His fabrication process begins with dropping hubcaps, bicycle spokes and tractor parts on top of wet leather to make unusual patterns in the finished piece.

By turn, he doesn't care if his customers beat the hell out of his bags.

"When you buy a bag and you walk away with it, and someone else buys a very similar bag, at the end of the year, those two bags look different . . . the personality of the person really is absorbed into the bag," says Heller, owner of Fiveleft Leather. "One person goes outdoors a lot, one person sweats a lot, one person beats on their bag."

Heller, 38, created his business in 2005 and has been a fixture at events like the Eastside Culture Crawl and Circle Craft. Now he and his new business manager, Carol Hyslop of North Vancouver's Favourite Gifts, say they're ready to bring the business to the next level. They'll be celebrating this new stage of Fiveleft at a Nov. 3 party called A Night of a Thousand Wonders. Partygoers will have the chance to bid on Heller's 1,000th bag.

"He pulled out all the tricks, all of his trade secrets," Hyslop says of the bag, which the duo are keeping under wraps until the big night (teaser pictures can be viewed on Fiveleft's Facebook page).

"It is completely hand-stitched and there's a lot of extra-special love going into this bag."

Fiveleft is a labour of love for Heller, who grew up in rural Washington and came to Vancouver in 1995 to study photography at Emily Carr University of Art and Design. To put himself through art school, he worked at a logging camp in Alaska, stripping branches off logs with a chainsaw. That's where the leather bug hit him.

"I was working on a remote island with no power or anything for seven months at a time," explains Heller. "When the guys would leave the camp, they'd throw their boots away."

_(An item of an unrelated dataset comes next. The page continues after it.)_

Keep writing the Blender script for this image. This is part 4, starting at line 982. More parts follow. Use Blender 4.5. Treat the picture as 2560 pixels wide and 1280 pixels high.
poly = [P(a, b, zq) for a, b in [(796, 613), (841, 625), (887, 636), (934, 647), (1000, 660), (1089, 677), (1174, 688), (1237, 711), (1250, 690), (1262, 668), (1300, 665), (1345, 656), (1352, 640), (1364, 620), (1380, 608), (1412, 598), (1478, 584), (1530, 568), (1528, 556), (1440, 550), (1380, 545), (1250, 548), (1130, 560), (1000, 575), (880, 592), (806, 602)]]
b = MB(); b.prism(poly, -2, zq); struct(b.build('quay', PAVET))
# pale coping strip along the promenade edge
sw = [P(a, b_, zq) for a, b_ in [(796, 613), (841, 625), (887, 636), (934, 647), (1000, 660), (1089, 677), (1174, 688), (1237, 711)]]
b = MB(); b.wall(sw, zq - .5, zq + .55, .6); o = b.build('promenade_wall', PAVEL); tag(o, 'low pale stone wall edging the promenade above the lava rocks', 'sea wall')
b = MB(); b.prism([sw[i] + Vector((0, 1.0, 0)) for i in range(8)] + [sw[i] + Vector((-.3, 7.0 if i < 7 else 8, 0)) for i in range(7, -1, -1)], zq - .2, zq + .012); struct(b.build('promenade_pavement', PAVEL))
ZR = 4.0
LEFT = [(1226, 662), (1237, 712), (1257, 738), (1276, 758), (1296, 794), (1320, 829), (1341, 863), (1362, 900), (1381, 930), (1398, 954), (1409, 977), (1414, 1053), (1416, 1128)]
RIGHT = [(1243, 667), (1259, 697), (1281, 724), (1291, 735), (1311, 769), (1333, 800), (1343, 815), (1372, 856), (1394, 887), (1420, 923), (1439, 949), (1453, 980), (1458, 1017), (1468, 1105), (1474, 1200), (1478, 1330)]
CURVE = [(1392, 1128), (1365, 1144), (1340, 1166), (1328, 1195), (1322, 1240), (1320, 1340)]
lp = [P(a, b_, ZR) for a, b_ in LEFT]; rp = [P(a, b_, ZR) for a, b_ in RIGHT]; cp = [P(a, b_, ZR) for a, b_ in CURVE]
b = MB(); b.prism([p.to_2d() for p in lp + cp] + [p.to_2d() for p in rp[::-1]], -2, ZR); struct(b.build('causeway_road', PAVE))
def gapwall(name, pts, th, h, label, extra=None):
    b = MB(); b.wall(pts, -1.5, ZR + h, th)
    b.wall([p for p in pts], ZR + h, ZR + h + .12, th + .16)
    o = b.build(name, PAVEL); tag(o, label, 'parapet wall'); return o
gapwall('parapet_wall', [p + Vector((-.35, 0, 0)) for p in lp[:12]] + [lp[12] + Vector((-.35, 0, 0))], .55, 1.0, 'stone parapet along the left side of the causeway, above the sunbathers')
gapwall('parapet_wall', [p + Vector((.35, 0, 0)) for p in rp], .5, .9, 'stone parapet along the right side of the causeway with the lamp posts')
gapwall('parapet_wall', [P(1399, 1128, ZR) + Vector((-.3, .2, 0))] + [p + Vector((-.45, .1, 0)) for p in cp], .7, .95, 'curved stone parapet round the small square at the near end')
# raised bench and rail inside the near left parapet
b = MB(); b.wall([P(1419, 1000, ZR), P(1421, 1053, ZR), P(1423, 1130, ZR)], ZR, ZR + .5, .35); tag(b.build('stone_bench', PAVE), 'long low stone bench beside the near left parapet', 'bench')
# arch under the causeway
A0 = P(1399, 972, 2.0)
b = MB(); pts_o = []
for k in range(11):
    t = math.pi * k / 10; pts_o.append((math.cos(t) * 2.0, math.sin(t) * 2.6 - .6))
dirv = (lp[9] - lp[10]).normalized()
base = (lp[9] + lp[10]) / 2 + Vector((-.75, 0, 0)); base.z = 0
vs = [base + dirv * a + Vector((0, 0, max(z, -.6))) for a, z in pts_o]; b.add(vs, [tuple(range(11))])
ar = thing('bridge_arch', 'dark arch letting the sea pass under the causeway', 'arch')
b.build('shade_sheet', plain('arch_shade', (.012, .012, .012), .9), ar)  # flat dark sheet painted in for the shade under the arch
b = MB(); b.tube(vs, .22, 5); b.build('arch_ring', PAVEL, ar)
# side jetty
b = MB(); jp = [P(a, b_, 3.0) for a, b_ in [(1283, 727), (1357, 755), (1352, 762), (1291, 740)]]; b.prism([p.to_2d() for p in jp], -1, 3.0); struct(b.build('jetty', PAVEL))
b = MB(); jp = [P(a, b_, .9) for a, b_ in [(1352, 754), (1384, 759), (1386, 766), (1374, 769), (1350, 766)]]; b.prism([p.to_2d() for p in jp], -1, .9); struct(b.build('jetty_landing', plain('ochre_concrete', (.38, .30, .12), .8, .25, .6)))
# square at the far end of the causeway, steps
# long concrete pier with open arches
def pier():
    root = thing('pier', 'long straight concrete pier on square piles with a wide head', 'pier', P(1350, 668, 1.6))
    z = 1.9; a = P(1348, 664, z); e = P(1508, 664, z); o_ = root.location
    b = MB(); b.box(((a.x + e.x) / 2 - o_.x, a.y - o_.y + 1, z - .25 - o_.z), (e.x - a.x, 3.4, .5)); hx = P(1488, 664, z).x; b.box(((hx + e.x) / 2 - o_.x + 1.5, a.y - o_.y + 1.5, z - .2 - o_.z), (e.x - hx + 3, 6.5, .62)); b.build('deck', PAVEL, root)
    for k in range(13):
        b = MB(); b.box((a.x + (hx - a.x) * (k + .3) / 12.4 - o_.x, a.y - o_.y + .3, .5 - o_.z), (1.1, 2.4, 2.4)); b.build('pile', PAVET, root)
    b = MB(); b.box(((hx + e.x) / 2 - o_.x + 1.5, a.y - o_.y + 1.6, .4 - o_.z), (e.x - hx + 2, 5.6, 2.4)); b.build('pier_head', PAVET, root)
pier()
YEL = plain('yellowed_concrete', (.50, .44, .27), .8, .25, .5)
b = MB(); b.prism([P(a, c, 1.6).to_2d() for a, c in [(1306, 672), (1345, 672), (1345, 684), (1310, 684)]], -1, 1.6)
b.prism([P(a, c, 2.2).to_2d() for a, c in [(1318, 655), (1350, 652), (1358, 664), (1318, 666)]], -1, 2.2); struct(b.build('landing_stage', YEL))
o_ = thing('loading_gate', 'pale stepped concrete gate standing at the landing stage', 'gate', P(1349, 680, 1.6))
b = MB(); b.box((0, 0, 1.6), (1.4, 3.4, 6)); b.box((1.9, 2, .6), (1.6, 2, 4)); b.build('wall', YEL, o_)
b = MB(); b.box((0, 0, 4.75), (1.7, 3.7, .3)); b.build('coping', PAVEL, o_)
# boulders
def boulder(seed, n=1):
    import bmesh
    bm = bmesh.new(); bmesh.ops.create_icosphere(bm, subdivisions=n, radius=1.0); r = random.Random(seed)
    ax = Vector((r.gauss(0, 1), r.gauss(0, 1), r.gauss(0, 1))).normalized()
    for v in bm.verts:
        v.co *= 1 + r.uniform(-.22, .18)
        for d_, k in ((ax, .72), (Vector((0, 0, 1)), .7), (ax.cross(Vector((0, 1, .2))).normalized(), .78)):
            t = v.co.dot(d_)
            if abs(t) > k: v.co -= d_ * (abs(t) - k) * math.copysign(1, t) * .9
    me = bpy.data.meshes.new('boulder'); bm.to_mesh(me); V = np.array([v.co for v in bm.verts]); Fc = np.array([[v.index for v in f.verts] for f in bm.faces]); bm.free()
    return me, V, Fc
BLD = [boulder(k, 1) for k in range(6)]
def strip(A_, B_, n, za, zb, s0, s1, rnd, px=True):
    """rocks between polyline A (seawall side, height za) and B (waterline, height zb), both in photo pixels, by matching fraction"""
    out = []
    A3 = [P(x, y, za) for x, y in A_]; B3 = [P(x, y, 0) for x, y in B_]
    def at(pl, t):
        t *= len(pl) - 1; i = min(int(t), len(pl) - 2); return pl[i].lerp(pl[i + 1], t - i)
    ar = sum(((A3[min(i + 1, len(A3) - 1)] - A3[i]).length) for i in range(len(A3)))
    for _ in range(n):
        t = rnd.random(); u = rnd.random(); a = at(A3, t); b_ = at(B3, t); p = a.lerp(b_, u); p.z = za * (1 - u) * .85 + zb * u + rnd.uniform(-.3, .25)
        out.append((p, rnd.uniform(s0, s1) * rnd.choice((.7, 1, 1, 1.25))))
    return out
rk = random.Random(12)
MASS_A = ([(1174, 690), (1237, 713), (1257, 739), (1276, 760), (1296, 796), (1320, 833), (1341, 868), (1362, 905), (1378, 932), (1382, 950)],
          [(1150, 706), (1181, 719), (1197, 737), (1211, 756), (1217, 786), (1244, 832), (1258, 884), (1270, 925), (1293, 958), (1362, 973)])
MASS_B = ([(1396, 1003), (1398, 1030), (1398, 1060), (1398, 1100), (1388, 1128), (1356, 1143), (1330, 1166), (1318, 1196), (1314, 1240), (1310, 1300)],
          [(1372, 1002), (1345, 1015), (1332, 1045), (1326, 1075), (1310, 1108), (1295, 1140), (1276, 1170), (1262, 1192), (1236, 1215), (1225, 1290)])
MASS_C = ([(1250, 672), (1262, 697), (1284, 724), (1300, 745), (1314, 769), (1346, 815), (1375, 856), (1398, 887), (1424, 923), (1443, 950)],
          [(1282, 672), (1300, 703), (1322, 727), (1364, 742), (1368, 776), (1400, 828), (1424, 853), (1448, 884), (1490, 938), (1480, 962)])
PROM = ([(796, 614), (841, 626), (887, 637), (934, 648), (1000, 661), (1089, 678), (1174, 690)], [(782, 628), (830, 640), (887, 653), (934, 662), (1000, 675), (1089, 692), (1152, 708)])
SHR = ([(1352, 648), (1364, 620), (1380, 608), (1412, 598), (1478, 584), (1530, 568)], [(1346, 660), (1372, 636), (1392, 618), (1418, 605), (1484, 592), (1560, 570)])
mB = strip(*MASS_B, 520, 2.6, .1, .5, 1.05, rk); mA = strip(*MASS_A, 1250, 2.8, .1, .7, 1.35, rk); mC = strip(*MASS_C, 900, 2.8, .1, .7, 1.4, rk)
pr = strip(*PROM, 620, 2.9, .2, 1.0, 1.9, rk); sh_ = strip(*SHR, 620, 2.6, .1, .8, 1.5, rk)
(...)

He started cutting the leather off the boots and making tool pouches. Back in the city, he picked up some remnant pieces from Tandy Leather and started experimenting. Heller says he's not afraid of using a sewing machine - he has his mom to thank for that, who got him and his brother and sister to sew some of their own clothes each summer. But he doesn't have any formal training in fashion design or pattern making.

"Me and fabric and soft, floppy garment leather don't get along well," says Heller. "That's not the way my brain designs things."

Instead, Heller's bags are made of stiff, thick leather, a material he likens to paper, plastic or metal, rather than cloth.

"You can fold it over and crease it, and you don't use scissors to cut it - you use a ruler and a knife," says Heller. "It's very architectural."

Heller and his studio assistants start with pieces of wet, undyed leather. That's when the throwing of tractor parts begins: like a large-scale stamp, the metal objects create impressions on the material. Heller and his studio assistants then use a multistage dying process to make the impressions more visible.

"As soon as you start to do different layering of dye, colours and things, that's what actually reveals the texture," says Heller.

Each pre-cut bag piece is individually textured and coloured with plant-based dyes.

"In some ways you're buying a canvas or a piece of art that's wrapped into a bag," says Heller.

The results are a mix of elegant and edgy. Fiveleft makes glossy handbags studded with metal, folded into complex origami shapes; luxe leather luggage hailing from the era when people dressed up to travel; and a cheeky version of the traditional briefcase (Heller has dubbed his version "the career carrier") with wide straps woven through the sides of the bag. Wallets and belts round out Fiveleft's product line.

Hyslop has been a fan of Heller's work since he first approached her to carry Fiveleft in her shop, Favourite Gifts, on the second level at Lonsdale Quay Market. The store stocks handmade, local products and operates as a collective: The artisans represented in the shop take turns staffing the store.

"Over the years we exchanged advice, and I helped him out with his booth setup and helped him out with shows on occasion," says Hyslop. As the new business manager of Fiveleft, she's using her retail and display experience to expand the business.

"It's gotten to a point in the business where he's ready to move on to the next level and do more wholesale accounts and get a wider audience," says Hyslop, who plans to start marketing the bags in Eastern Canada, the U.S. and Europe.

Prices for Fiveleft bags in Hyslop's store range from $45 for a wallet, to $120 for a clutch, and $450 for a briefcase.